Ma c’è un altro problema che ho tentato di lumeggiare: il cosiddetto agnosma crescente. Il libro di Utenberg , parla di a – gnosis: Dio è fuori agenda. Ha scritto questo libro, che ho ampiamente citato, La teologia in esilio: Il volto delle chiese, il narcisismo galoppante non solo ha disturbato i credenti distogliendoli da un’esperienza di fede autentica, ma ha reso spesso, molto poco attraente la stessa idea di Dio. L’agnosma è qualcosa di diverso dal fatto che molte persone si allontanassero dalla fede perché erano scandalizzate. E’ avvenuto secondo questo teologo di Tubinga, una situazione antropologica dove Dio è fuori agenda, o meglio la nostra agenda è piena senza Dio. Ovviamente non è così vero, ma c’è una tendenza, c’è una vita molto organizzata, l’agenda degli orari, dei divertimenti, delle malattie, le cose da fare, che da fattibile (attivo) diventa da farsi, passivo, lo devo fare. Ed allora Dio subisce l’agnosma e la marginalizzazione progressiva. Questo è un fenomeno sociale molto diffuso. Perché mi sono dilungato su questo argomento, perché molte comunità hanno fatto questa esperienza che anche noi abbiamo toccato con mano, molti giovani in una fede tradizionale non si trovavano, ci dicevano dalla comunità di base di Roma, noi abbiamo fatto una catechesi rivoluzionaria e non si trovano lo stesso. Ma non perché non vada fatta, ma perché c’è questo agnosma e la società è strutturata in questa maniera. E dobbiamo tenerne conto, perché mentre si confrontano molte religioni, mentre nascono nuove culture, mentre molte religioni rappresentano più delle esperienze e delle mode, non dei contenuti, c’è questo agnosma. Allora c’è chi cerca Dio in una maniera altra, e sono molti, non dobbiamo mai dimenticarlo, ma c’è anche questo clima. Vi faccio un esempio: il gruppo Kairos che vive in Toscana, dal quale vado ora, ha aperto una sezione all’università e li hanno interpellati per una cosa. Loro sono ragazzi impegnati politicamente e sono un gruppo di credenti, e quando a sinistra dicono sono credente, dicono che sono un estraneo, quando vanno in parrocchia e però noi lottiamo per questo, siamo di sinistra, siamo estranei anche da lì. Questi ragazzi, che sono vivi, impegnati, hanno trovato due luoghi di indifferenza, hanno tentato questa via, che vivono con passione, hanno provato le due estraneità, ed è facile scoraggiarsi.

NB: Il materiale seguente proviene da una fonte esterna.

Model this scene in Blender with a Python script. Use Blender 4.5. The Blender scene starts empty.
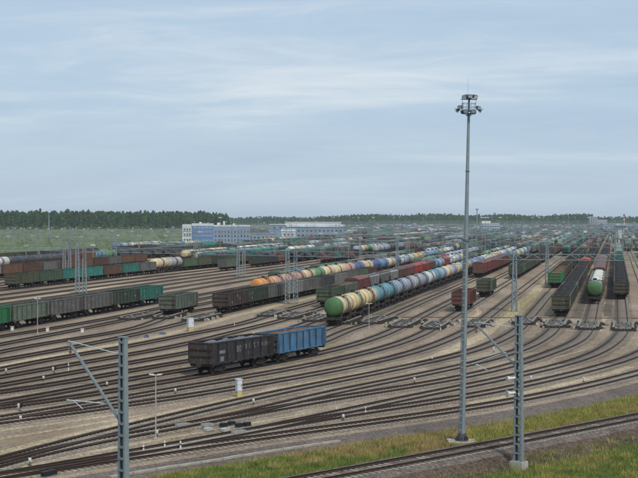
import bpy, bmesh, math, random
import numpy as np
from mathutils import Vector, Matrix
R = math.radians
rnd = random.Random(7)
nrs = np.random.RandomState(11)

# ------------------------------------------------------------------ camera, sky, sun, exposure
scene = bpy.context.scene
col = scene.collection
FPX, CX, CY, YH, HCAM = 1430.0, 319.0, 239.0, 217.5, 17.0
PITCH = math.atan((CY - YH) / FPX)
cd = bpy.data.cameras.new('camera'); cam = bpy.data.objects.new('camera', cd); col.objects.link(cam)
cd.sensor_fit = 'HORIZONTAL'; cd.sensor_width = 36.0; cd.lens = 36.0 * FPX / 638.0
cd.clip_start = 0.5; cd.clip_end = 30000
cam.location = (0, 0, HCAM); cam.rotation_euler = (math.pi / 2 - PITCH, 0, 0)
scene.camera = cam

SUN_EL, SUN_AZ = R(50), R(155)          # azimuth clockwise from +Y (the view direction)
world = bpy.data.worlds.new("World"); scene.world = world; world.use_nodes = True
wt = world.node_tree; wn = wt.nodes; wl = wt.links
wn.clear()
def wnode(t, **k):
    n = wn.new(t)
    for a, b in k.items(): setattr(n, a, b)
    return n
w_out = wnode('ShaderNodeOutputWorld'); w_bg = wnode('ShaderNodeBackground'); w_bg.inputs['Strength'].default_value = 0.107
w_sky = wnode('ShaderNodeTexSky'); w_sky.sky_type = 'NISHITA'; w_sky.sun_disc = False
w_sky.sun_elevation = SUN_EL; w_sky.sun_rotation = SUN_AZ; w_sky.altitude = 50; w_sky.air_density = 1.0; w_sky.dust_density = 1.0
# a sheet of thin overcast cloud: noise on the plane of the cloud base, the same all over the sky
w_tc = wnode('ShaderNodeTexCoord'); w_sep = wnode('ShaderNodeSeparateXYZ'); wl.new(w_tc.outputs['Generated'], w_sep.inputs[0])
def wmath(op, a, b=None, clamp=False):
    n = wnode('ShaderNodeMath', operation=op, use_clamp=clamp)
    for i, v in enumerate((a, b)):
        if v is None: continue
        if isinstance(v, (int, float)): n.inputs[i].default_value = v
        else: wl.new(v, n.inputs[i])
    return n.outputs[0]
zc = wmath('MAXIMUM', w_sep.outputs['Z'], 0.0)
den = wmath('ADD', zc, 0.16)
u_ = wmath('DIVIDE', w_sep.outputs['X'], den); v_ = wmath('DIVIDE', w_sep.outputs['Y'], den)
w_cmb = wnode('ShaderNodeCombineXYZ'); wl.new(u_, w_cmb.inputs[0]); wl.new(v_, w_cmb.inputs[1])
def cloud(scale, rot, sx, sy, detail, rough, dist, seed):
    mp = wnode('ShaderNodeMapping'); mp.inputs['Rotation'].default_value = (0, 0, rot); mp.inputs['Scale'].default_value = (sx, sy, 1)
    mp.inputs['Location'].default_value = (seed, seed * .7, 0)
    wl.new(w_cmb.outputs[0], mp.inputs[0])
    n = wnode('ShaderNodeTexNoise'); n.inputs['Scale'].default_value = scale; n.inputs['Detail'].default_value = detail
    n.inputs['Roughness'].default_value = rough; n.inputs['Distortion'].default_value = dist
    wl.new(mp.outputs[0], n.inputs['Vector']); return n.outputs[0]
n1 = cloud(0.8, R(30), 0.62, 1.5, 8, 0.56, 0.7, 29.32)
n2 = cloud(3.6, R(24), 0.7, 1.2, 10, 0.68, 1.2, 8.3)
mixn = wmath('ADD', wmath('MULTIPLY', n1, 0.79), wmath('MULTIPLY', n2, 0.21))
hzf = wmath('MULTIPLY', zc, 11.0, True)                          # cloud relief melts into the horizon's haze
mixn = wmath('ADD', wmath('MULTIPLY', wmath('SUBTRACT', mixn, 0.515), wmath('ADD', wmath('MULTIPLY', hzf, 0.8), 0.2)), 0.515)
w_ramp = wnode('ShaderNodeValToRGB'); wl.new(mixn, w_ramp.inputs[0])
e = w_ramp.color_ramp.elements
e[0].position = 0.39; e[0].color = (3.10, 4.08, 5.40, 1)
e[1].position = 0.64; e[1].color = (5.30, 5.85, 6.40, 1)
m_ = w_ramp.color_ramp.elements.new(0.52); m_.color = (3.70, 4.68, 5.76, 1)
w_mix = wnode('ShaderNodeMix'); w_mix.data_type = 'RGBA'; w_mix.inputs[0].default_value = 0.88
wl.new(w_sky.outputs[0], w_mix.inputs[6]); wl.new(w_ramp.outputs[0], w_mix.inputs[7])
wl.new(w_mix.outputs[2], w_bg.inputs['Color']); wl.new(w_bg.outputs[0], w_out.inputs['Surface'])

sd = bpy.data.lights.new('sun', 'SUN'); sd.energy = 2.6; sd.angle = R(12); sd.color = (1.0, 0.95, 0.88)
sun = bpy.data.objects.new('sun', sd); col.objects.link(sun)
sdir = Vector((math.sin(SUN_AZ) * math.cos(SUN_EL), math.cos(SUN_AZ) * math.cos(SUN_EL), math.sin(SUN_EL)))
sun.rotation_euler = (-sdir).to_track_quat('-Z', 'Y').to_euler(); sun.location = (0, 0, 60)
vs = scene.view_settings
vs.view_transform = 'Standard'; vs.look = 'None'; vs.gamma = 1.0; vs.use_curve_mapping = False; vs.exposure = 0.28

# ------------------------------------------------------------------ helpers
def at(px, py, z=0.0):
    """the place on the level z that the photograph's pixel looks at"""
    u, v = (px - CX) / FPX, (CY - py) / FPX
    dx, dy, dz = u, math.cos(PITCH) + v * math.sin(PITCH), -math.sin(PITCH) + v * math.cos(PITCH)
    t = (z - HCAM) / dz
    return Vector((dx * t, dy * t, z))
def lin(c):
    c = c / 255.0
    return c / 12.92 if c <= 0.04045 else ((c + 0.055) / 1.055) ** 2.4
def S(r, g, b): return (lin(r), lin(g), lin(b), 1.0)

class NT:
    def __init__(s, name):
        s.m = bpy.data.materials.new(name); s.m.use_nodes = True; s.t = s.m.node_tree; s.n = s.t.nodes; s.l = s.t.links
        s.bsdf = s.n['Principled BSDF']
    def node(s, t, **k):
        n = s.n.new(t)
        for a, b in k.items(): setattr(n, a, b)
        return n
    def coord(s, kind='Object'): return s.node('ShaderNodeTexCoord').outputs[kind]
    def pos(s): return s.node('ShaderNodeNewGeometry').outputs['Position']
    def noise(s, vec, scale, detail=4, rough=0.55, dist=0.0, out=0):
        n = s.node('ShaderNodeTexNoise'); n.inputs['Scale'].default_value = scale; n.inputs['Detail'].default_value = detail
        n.inputs['Roughness'].default_value = rough; n.inputs['Distortion'].default_value = dist
        s.l.new(vec, n.inputs['Vector']); return n.outputs[out]
    def ramp(s, fac, stops):
        n = s.node('ShaderNodeValToRGB'); el = n.color_ramp.elements
        el[0].position, el[0].color = stops[0]; el[1].position, el[1].color = stops[-1]
        for p, c in stops[1:-1]:
            x = el.new(p); x.color = c
        s.l.new(fac, n.inputs[0]); return n.outputs[0]
    def mix(s, fac, a, b, blend='MIX'):
        n = s.node('ShaderNodeMix', data_type='RGBA', blend_type=blend)
        for i, v in ((0, fac), (6, a), (7, b)):
            if isinstance(v, (int, float)): n.inputs[i].default_value = v
            elif isinstance(v, tuple): n.inputs[i].default_value = v
            else: s.l.new(v, n.inputs[i])
        return n.outputs[2]
    def math(s, op, a, b=0.0, clamp=False):
        n = s.node('ShaderNodeMath', operation=op, use_clamp=clamp)
        for i, v in enumerate((a, b)):
            if isinstance(v, (int, float)): n.inputs[i].default_value = v
            else: s.l.new(v, n.inputs[i])
        return n.outputs[0]
    def add(s, a, b):
        n = s.node('ShaderNodeVectorMath', operation='ADD'); s.l.new(a, n.inputs[0]); s.l.new(b, n.inputs[1]); return n.outputs[0]
    def scale(s, a, v):
        n = s.node('ShaderNodeVectorMath', operation='MULTIPLY'); s.l.new(a, n.inputs[0]); n.inputs[1].default_value = v; return n.outputs[0]
    def bump(s, h, strength, dist):
        n = s.node('ShaderNodeBump'); n.inputs['Strength'].default_value = strength; n.inputs['Distance'].default_value = dist
        s.l.new(h, n.inputs['Height']); s.l.new(n.outputs[0], s.bsdf.inputs['Normal'])
    def done(s, color, rough=0.8, metal=0.0, spec=0.3):
        for k, v in (('Base Color', color), ('Roughness', rough)):
            if isinstance(v, (int, float, tuple)): s.bsdf.inputs[k].default_value = v
            else: s.l.new(v, s.bsdf.inputs[k])
        s.bsdf.inputs['Metallic'].default_value = metal
        s.bsdf.inputs['Specular IOR Level'].default_value = spec
        return s.m
W1 = (1, 1, 1, 1); B0 = (0, 0, 0, 1)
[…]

Per concludere, in questo contesto, teniamo conto delle persone che ricercano, noi non abbiamo che da fare tutta la nostra parte personale, con un cammino di libertà e di amore e di passione, e poi certo dobbiamo nello stesso tempo pensare che uno degli aspetti più limitanti della chiesa di base, è che non ha costruito ancora una struttura comunitaria continuativa. Voi avete già molto lavorato nella dimensione della comunicazione, ma la chiesa di base non ha attualmente la coscienza di quanto sia importante una presenza strutturata, umile, semplice, perché gli uomini e le donne non sono degli angeli, scesi dal cielo, ma hanno bisogno di incontri, di rapporti, di occasioni, di celebrazioni, di studio, di calore, di presenza, una volta di più per me comincia il bello, peccato che ho l’età che….. Andarmene dalla chiesa io non ci penso nemmeno, perché sto benissimo, la battaglia è proprio ciò che ci fa vivere, noi abbiamo la fortuna di essere in minoranza, e nella chiesa vuol dire collocarsi in un’ottica di ricerca, per cui due cose cono assolutamente necessarie sempre. Convertirsi personalmente e investire amore, passione, intelligenza, nelle cose che facciamo comunitariamente.

Non sono per niente stanco di vivere, e sento che l’iniziativa di base è un’iniziativa feconda.